The thing about the journey, when one is talking about higher education and in the case of this post, the doctorate, is that it is often a difficult one to make. The liminal space of the PhD, moving in circles and lines and all kinds of directions it seems at times, from not being a doctor to being one, and from not knowing to knowing and so on, demands both ontological and epistemological shifts and these are often challenging, uncomfortable, tricky. But, I think we have to see, even in our most uncomfortable moments, that the very purpose of a doctorate is transformation. You don’t do a PhD to stay the same and just gain a title (well, at least I hope you don’t). You undertake this rigorous, demanding, challenging process to be transformed into a different kind of thinker, writer, academic researcher and/or teacher-practitioner. Change is desirable, but it’s not easy.

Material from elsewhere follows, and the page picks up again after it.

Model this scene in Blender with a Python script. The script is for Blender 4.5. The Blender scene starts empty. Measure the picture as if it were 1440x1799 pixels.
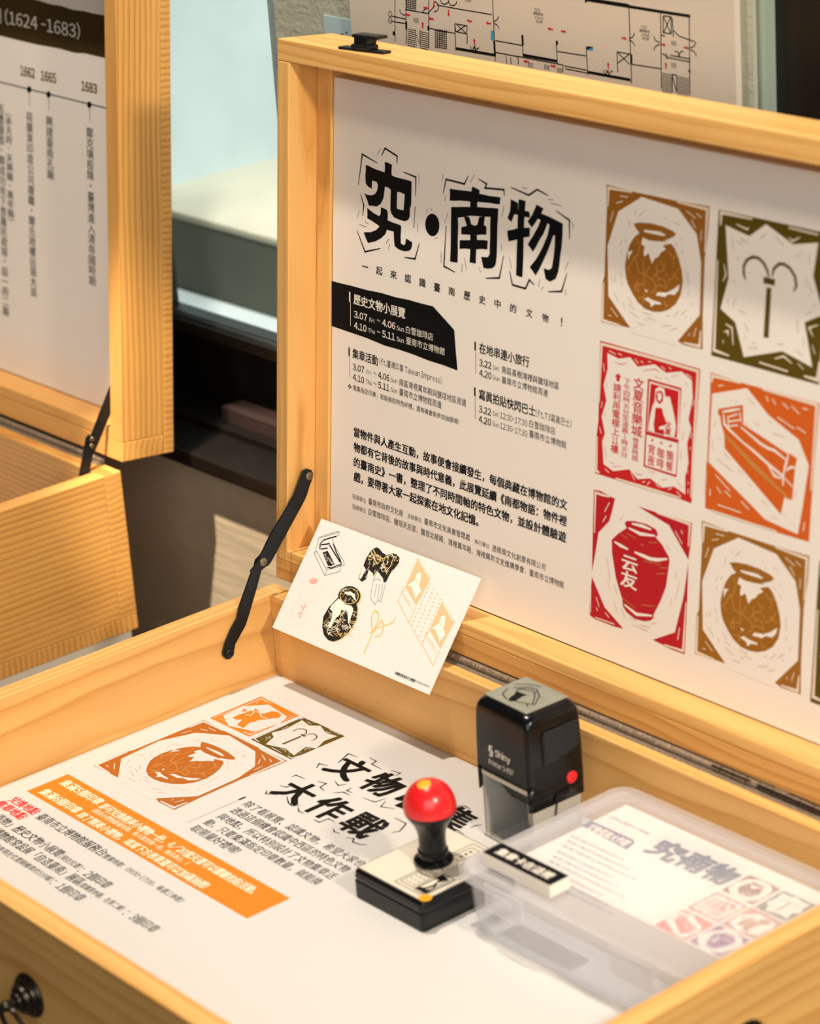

The other image Land used in his keynote as a metaphor for a liminal space was a labyrinth or a maze.

The maze at Longleat in the UK - from mirror.co.uk

The maze at Longleat in the UK (from mirror.co.uk)

I was struck by this in particular, as oftentimes this is what my own PhD journey felt like, especially starting out. There was no clear map, and I so wanted one. My supervisor clearly held herself up as a guide and someone who would help me think and write and read, but who would not tell me what to do. This was often great, but sometimes really frustrating as all I wanted was for her to just tell me what to write so I could write it and know it was right! The thing is, though, certainly when you are doing a full research doctorate, that the struggles to get to the ‘right’ kinds of thinking, reading and writing that will be most productive and generative for your study is where the learning happens. That is the liminal space and that holds the potential for the transformation, growth and change you seek. To be lost in the maze (within reasonable limits, I think) is to be doing the work of transformation.

The thing about mazes or labyrinths is that there is a way out. Often you find it by trial and error, sometimes you have a map of sorts. Most often you find your way out by paying attention to the missteps and the steps in the right directions, so that you can more consciously track your journey and your way out to the other side – to the doctorate being written and awarded, in the case of a PhD student. The thing about liminal spaces, though, is that academia, but its nature, requires you to exchange one maze (for me the PhD) for a new maze (postdoc research and publishing) and then another and another as your career grows. It requires us to stay in liminal spaces where we are never fully settled on an idea or a theory or a problem, but where we are constantly questioning and challenging ourselves, our colleagues, our students, to keep thinking, reading, writing, talking and in the process to to keep harnessing and using the transformative power and potential of what counts for us as powerful knowledge and knowing.

So, even though you may long for a Google Maps kind of supervision/doctoral process where you can plug in your title and get a clear route or two or three to your final destination, that kind of PhD is less likely to bring about the kinds of transformation in your scholarship and in your self that will count not just in academia, but in other parts of your life as well.

Google map (from stackoverflow.com)

Google map (from stackoverflow.com)

Embrace the journey, embrace the liminal spaces – they can often offer far more than they demand from you if you are willing to go there.